RECORD LIST:
━━━━━━━━━━
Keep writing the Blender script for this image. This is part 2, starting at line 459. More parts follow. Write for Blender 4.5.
━━━━━━━━━━
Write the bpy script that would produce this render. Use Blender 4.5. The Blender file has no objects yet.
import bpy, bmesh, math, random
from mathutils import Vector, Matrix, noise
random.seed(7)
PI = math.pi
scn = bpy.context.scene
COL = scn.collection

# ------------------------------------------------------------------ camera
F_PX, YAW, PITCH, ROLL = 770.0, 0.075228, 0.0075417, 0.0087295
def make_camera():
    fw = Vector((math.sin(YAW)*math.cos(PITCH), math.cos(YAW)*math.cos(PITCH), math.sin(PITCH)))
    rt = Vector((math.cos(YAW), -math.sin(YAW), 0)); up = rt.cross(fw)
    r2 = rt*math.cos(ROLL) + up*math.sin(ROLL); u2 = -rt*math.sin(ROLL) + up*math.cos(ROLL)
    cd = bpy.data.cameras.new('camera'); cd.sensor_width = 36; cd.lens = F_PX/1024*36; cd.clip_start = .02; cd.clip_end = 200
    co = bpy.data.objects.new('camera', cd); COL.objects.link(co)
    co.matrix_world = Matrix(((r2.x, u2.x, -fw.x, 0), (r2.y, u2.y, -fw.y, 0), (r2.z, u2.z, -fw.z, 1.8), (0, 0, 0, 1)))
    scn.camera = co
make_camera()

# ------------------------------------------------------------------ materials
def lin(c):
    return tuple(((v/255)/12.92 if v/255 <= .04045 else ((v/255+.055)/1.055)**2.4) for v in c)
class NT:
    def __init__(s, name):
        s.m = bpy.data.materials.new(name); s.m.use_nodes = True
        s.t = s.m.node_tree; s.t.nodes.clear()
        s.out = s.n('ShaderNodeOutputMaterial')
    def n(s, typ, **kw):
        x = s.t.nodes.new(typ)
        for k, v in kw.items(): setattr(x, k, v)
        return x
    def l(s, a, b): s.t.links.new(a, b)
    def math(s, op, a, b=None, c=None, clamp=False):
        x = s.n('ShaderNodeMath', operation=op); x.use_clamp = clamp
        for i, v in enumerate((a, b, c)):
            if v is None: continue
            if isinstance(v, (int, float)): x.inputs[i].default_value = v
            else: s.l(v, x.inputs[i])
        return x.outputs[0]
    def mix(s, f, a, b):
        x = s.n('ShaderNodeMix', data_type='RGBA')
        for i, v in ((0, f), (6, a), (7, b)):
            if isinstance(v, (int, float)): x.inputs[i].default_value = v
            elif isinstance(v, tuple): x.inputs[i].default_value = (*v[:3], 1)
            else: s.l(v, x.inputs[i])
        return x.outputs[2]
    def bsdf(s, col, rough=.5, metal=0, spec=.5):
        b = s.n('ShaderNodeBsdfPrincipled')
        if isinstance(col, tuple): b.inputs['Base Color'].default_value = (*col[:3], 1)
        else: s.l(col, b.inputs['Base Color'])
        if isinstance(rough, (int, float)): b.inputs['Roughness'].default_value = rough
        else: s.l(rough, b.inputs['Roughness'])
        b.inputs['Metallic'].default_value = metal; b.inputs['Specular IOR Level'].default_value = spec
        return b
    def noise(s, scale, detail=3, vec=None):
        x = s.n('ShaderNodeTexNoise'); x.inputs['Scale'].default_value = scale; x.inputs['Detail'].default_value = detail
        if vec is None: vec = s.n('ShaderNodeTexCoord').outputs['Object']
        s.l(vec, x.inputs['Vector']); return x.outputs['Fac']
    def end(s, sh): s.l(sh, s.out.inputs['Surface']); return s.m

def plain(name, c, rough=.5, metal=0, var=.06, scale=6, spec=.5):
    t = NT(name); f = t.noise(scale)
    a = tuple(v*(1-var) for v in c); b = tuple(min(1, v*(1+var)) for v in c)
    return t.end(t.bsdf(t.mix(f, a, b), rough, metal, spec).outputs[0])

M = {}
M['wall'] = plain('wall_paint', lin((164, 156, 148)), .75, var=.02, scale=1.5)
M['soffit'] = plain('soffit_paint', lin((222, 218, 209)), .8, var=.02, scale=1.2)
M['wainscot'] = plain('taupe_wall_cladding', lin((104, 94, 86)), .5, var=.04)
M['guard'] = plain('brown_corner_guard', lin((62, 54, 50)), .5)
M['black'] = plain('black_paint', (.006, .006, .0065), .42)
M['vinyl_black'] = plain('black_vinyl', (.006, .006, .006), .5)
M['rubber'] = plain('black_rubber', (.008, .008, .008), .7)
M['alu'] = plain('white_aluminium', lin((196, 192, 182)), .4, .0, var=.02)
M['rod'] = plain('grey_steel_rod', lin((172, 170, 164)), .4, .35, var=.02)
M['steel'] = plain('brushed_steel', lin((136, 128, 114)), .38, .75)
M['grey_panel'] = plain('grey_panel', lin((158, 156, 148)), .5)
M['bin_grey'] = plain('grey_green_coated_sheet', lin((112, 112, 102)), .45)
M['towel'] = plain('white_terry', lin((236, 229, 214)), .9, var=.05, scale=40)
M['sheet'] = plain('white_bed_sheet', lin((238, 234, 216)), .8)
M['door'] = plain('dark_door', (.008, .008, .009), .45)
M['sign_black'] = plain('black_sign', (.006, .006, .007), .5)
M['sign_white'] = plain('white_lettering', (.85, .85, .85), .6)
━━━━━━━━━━
WORK TO DO: Retype exactly what runs from the line containing "Write the bpy" through the line containing "COL = scn.collection", both lines included, and stop there.

OUTPUT OF THE TASK:
Write the bpy script that would produce this render. Use Blender 4.5. The Blender file has no objects yet.
import bpy, bmesh, math, random
from mathutils import Vector, Matrix, noise
random.seed(7)
PI = math.pi
scn = bpy.context.scene
COL = scn.collection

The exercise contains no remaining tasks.